7 Comments [leave a civil comment (others will be removed) and please disclose relevant affiliations]

  1. Thanks, Mark. I’m seeing this at Carnegie in NYC Tuesday night.

    Comment by Don Drewecki — March 12, 2022 at 2:21 pm

  2. Before the review was posted, I asked Mark, “The one thing I noted was how the tonal quality of her last aria was almost Mahler-like in its melody, so different from all the preceding…”

    His response is, of course, illuminating: “Marie’s aria (“Es war einmal ein armes Kind…”) in Act III scene 1 is the first time a key signature (four flats, F minor) appears in the score of Wozzeck. That music (from mm. 33-39) comes from an early piano piece that he never finished, dating even before his Piano Sonata op. 1. Lovely passage.”

    Comment by Bettina A Norton — March 12, 2022 at 3:38 pm

  3. It was a great show. Bo Skovhus, whom I had never seen or heard before, is a superb body actor. Despite the constraints of the concert performance he conveyed, by his bearing, his walking, his facial expressions and his gestures all the anguish Wozzeck experienced.

    With respect to the sub-ensembles, I for one had no difficulty making out the tavern band in Act II Scene IV, which was seated offstage (and the assistant conductor’s shadow on the door made for quite the expressionistic effect).

    Comment by Vance Koven — March 12, 2022 at 4:56 pm

  4. I hope the BSO’s next two performances come together better than the brash runthrough I heard Thursday evening. Nelsons’ approach frequently overpowered the singers, who visibly struggled to be heard. Mark’s review justly commends the richly imagined expressivity of Berg’s score, but too many details were lost in the general din, which also drowned out the individual qualities of the singers’ voices. (I would say that Christine Goerke won her sonic battle with the orchestra, but with some loss of pure intonation, as Mark noted)
    I also have a question: How should a performance of Wozzeck embody or reflect the character of the distinct musical forms associated with each of the opera’s scenes? I suspect that a performance of Wozzeck in 1920’s Vienna would have tried to address this dimension of Berg’s vision. . . .

    Comment by Jonathan Cheney — March 12, 2022 at 5:55 pm

  5. How can a review of this massive undertaking fail to mention the conductor? Unless I’ve missed it, I see no reference to Nelsons or his shaping of the opera, other than stating balances were off due to the orchestra and singers all being on the stage (no pit).

    Comment by R Lhevinne — March 13, 2022 at 8:57 am

  6. Mysteriously missing concluding paragraph now present thanks to Rosina’s comment.
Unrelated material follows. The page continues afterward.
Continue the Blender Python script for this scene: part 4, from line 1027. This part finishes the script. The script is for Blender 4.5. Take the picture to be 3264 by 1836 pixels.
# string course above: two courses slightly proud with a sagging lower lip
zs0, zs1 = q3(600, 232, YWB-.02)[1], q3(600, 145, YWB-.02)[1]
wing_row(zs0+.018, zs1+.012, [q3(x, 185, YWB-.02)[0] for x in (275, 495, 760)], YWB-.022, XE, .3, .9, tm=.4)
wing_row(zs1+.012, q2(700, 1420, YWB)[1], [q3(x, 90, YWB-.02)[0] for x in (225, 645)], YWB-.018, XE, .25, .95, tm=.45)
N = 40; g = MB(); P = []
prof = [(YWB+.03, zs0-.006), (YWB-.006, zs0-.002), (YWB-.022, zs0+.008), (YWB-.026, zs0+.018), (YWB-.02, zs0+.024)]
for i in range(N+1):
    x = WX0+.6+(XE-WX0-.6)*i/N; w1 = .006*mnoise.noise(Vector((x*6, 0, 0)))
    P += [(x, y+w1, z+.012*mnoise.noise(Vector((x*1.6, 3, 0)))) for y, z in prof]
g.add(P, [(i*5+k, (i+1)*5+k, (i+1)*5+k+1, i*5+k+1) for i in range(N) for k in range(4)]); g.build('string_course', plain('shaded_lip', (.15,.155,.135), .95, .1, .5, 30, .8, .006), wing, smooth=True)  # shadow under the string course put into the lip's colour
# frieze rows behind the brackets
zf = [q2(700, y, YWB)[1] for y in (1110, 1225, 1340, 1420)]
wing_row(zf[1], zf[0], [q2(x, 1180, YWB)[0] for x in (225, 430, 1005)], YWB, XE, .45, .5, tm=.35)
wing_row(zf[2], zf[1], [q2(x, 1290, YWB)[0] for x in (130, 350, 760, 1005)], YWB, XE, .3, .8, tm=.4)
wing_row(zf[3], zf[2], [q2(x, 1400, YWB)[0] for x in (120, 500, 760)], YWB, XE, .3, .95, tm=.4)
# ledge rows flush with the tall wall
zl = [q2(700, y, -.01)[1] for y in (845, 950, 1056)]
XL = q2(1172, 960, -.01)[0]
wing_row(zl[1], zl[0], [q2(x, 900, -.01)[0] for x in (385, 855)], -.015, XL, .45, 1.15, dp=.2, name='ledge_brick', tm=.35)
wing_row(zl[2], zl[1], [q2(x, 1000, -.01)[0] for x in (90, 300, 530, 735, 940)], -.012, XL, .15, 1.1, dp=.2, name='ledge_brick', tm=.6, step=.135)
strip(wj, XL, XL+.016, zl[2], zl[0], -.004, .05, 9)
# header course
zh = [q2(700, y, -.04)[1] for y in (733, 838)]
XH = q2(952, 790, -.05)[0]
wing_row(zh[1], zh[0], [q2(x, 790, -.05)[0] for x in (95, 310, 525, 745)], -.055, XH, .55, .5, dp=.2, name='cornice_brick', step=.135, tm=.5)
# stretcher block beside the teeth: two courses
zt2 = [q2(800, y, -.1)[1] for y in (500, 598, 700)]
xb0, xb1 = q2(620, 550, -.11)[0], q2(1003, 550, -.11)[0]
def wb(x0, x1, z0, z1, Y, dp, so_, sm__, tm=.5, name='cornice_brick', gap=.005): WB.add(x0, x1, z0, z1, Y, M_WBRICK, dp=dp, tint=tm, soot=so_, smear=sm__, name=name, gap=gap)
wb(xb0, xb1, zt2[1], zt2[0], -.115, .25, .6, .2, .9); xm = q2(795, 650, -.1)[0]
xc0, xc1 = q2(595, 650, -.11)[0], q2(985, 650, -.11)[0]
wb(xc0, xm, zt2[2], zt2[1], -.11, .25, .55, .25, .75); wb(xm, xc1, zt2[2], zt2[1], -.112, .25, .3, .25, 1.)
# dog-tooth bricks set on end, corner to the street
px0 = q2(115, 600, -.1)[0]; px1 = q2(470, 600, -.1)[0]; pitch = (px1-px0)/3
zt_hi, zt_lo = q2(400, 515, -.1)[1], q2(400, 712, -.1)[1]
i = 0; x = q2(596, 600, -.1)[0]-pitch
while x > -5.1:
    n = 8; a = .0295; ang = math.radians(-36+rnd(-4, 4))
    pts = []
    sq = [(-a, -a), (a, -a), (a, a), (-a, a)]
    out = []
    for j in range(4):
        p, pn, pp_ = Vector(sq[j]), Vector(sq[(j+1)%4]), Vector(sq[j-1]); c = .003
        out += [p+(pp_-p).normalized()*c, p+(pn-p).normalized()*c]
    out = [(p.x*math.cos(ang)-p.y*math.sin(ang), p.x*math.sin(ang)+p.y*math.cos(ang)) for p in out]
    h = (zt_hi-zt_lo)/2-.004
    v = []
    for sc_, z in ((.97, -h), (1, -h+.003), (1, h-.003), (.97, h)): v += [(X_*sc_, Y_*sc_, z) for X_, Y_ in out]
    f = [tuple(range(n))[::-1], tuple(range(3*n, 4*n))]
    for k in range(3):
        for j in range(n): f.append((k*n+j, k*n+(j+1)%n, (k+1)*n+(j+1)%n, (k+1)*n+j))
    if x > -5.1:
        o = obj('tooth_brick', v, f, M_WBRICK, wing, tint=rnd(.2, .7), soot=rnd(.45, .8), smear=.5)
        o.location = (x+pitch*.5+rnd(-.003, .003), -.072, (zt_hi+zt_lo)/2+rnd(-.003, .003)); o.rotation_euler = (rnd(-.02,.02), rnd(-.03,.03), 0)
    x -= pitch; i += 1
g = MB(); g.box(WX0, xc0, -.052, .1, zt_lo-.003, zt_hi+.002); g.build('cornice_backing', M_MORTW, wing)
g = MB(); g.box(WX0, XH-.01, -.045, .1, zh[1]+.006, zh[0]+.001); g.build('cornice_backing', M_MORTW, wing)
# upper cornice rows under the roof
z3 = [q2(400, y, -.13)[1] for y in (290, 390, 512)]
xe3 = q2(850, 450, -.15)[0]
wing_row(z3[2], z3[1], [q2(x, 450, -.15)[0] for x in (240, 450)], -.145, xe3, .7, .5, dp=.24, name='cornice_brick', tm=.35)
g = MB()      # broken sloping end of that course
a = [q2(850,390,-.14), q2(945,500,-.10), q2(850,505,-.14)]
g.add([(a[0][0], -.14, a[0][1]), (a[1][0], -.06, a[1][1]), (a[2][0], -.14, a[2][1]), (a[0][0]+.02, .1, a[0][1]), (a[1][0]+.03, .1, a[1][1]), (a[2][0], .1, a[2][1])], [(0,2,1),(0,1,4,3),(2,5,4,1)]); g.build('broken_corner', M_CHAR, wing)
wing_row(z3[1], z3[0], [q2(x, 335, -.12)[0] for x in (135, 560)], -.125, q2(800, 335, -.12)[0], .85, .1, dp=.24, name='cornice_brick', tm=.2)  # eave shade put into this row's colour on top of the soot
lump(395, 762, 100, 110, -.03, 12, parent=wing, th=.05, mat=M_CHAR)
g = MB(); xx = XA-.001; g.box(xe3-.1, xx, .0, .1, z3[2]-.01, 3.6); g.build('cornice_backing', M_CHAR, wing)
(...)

    Comment by Lee Eiseman — March 13, 2022 at 1:52 pm

  7. The Carnegie performance last night was wonderful, even if the voices were indeed occasionally overpowered by the orchestra, and I wish that more had been made in staging of Marie’s murder. I have to wonder if Wozzeck works better on radio or recordings because the engineers can step up or down the levels on the orchestra and bring out the voices more. And yet, I heard so many new details last night that I never heard in Boulez’s 1966 CBS recording, which I have loved for 40 years or more. Overall, a great show.